What the task asks: Can you write out all of the material below, word for word?

[START]

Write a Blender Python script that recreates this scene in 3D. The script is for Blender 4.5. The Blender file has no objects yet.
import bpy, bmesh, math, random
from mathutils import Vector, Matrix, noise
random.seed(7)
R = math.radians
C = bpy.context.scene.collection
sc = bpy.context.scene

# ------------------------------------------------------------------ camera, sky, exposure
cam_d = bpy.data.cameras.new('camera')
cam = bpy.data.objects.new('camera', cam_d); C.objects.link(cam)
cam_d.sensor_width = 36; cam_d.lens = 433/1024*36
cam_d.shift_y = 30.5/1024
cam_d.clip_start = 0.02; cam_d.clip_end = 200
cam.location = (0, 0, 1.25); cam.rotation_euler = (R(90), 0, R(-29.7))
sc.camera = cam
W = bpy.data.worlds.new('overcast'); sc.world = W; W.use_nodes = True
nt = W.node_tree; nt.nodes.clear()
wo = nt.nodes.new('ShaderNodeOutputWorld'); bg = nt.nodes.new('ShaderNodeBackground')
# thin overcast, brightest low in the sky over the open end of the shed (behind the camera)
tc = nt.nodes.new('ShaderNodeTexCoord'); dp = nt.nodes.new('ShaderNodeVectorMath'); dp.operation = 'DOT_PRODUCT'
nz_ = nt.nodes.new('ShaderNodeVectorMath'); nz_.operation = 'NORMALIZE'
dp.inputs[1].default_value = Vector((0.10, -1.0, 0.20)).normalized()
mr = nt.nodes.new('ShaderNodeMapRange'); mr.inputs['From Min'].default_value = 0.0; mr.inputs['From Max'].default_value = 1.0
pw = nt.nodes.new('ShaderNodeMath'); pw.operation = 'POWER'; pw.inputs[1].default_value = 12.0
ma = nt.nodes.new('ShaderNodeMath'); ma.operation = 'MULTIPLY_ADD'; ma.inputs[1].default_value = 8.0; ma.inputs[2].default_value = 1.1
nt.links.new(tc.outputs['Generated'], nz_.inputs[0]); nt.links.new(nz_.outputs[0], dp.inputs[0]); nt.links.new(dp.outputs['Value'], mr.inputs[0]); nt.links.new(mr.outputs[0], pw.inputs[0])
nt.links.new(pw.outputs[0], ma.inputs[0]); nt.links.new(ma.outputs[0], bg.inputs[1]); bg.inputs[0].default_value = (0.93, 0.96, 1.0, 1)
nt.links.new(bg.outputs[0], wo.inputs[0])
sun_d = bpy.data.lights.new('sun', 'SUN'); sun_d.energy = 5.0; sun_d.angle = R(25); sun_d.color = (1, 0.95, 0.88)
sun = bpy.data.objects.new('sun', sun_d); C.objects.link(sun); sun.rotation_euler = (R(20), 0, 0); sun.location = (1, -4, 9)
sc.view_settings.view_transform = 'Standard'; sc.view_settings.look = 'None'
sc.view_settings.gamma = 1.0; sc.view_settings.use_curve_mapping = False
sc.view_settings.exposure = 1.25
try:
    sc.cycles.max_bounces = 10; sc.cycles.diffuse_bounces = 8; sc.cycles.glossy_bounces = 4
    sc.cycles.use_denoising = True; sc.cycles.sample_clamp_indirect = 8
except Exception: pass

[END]

Solution below:
Write a Blender Python script that recreates this scene in 3D. The script is for Blender 4.5. The Blender file has no objects yet.
import bpy, bmesh, math, random
from mathutils import Vector, Matrix, noise
random.seed(7)
R = math.radians
C = bpy.context.scene.collection
sc = bpy.context.scene

# ------------------------------------------------------------------ camera, sky, exposure
cam_d = bpy.data.cameras.new('camera')
cam = bpy.data.objects.new('camera', cam_d); C.objects.link(cam)
cam_d.sensor_width = 36; cam_d.lens = 433/1024*36
cam_d.shift_y = 30.5/1024
cam_d.clip_start = 0.02; cam_d.clip_end = 200
cam.location = (0, 0, 1.25); cam.rotation_euler = (R(90), 0, R(-29.7))
sc.camera = cam
W = bpy.data.worlds.new('overcast'); sc.world = W; W.use_nodes = True
nt = W.node_tree; nt.nodes.clear()
wo = nt.nodes.new('ShaderNodeOutputWorld'); bg = nt.nodes.new('ShaderNodeBackground')
# thin overcast, brightest low in the sky over the open end of the shed (behind the camera)
tc = nt.nodes.new('ShaderNodeTexCoord'); dp = nt.nodes.new('ShaderNodeVectorMath'); dp.operation = 'DOT_PRODUCT'
nz_ = nt.nodes.new('ShaderNodeVectorMath'); nz_.operation = 'NORMALIZE'
dp.inputs[1].default_value = Vector((0.10, -1.0, 0.20)).normalized()
mr = nt.nodes.new('ShaderNodeMapRange'); mr.inputs['From Min'].default_value = 0.0; mr.inputs['From Max'].default_value = 1.0
pw = nt.nodes.new('ShaderNodeMath'); pw.operation = 'POWER'; pw.inputs[1].default_value = 12.0
ma = nt.nodes.new('ShaderNodeMath'); ma.operation = 'MULTIPLY_ADD'; ma.inputs[1].default_value = 8.0; ma.inputs[2].default_value = 1.1
nt.links.new(tc.outputs['Generated'], nz_.inputs[0]); nt.links.new(nz_.outputs[0], dp.inputs[0]); nt.links.new(dp.outputs['Value'], mr.inputs[0]); nt.links.new(mr.outputs[0], pw.inputs[0])
nt.links.new(pw.outputs[0], ma.inputs[0]); nt.links.new(ma.outputs[0], bg.inputs[1]); bg.inputs[0].default_value = (0.93, 0.96, 1.0, 1)
nt.links.new(bg.outputs[0], wo.inputs[0])
sun_d = bpy.data.lights.new('sun', 'SUN'); sun_d.energy = 5.0; sun_d.angle = R(25); sun_d.color = (1, 0.95, 0.88)
sun = bpy.data.objects.new('sun', sun_d); C.objects.link(sun); sun.rotation_euler = (R(20), 0, 0); sun.location = (1, -4, 9)
sc.view_settings.view_transform = 'Standard'; sc.view_settings.look = 'None'
sc.view_settings.gamma = 1.0; sc.view_settings.use_curve_mapping = False
sc.view_settings.exposure = 1.25
try:
    sc.cycles.max_bounces = 10; sc.cycles.diffuse_bounces = 8; sc.cycles.glossy_bounces = 4
    sc.cycles.use_denoising = True; sc.cycles.sample_clamp_indirect = 8
except Exception: pass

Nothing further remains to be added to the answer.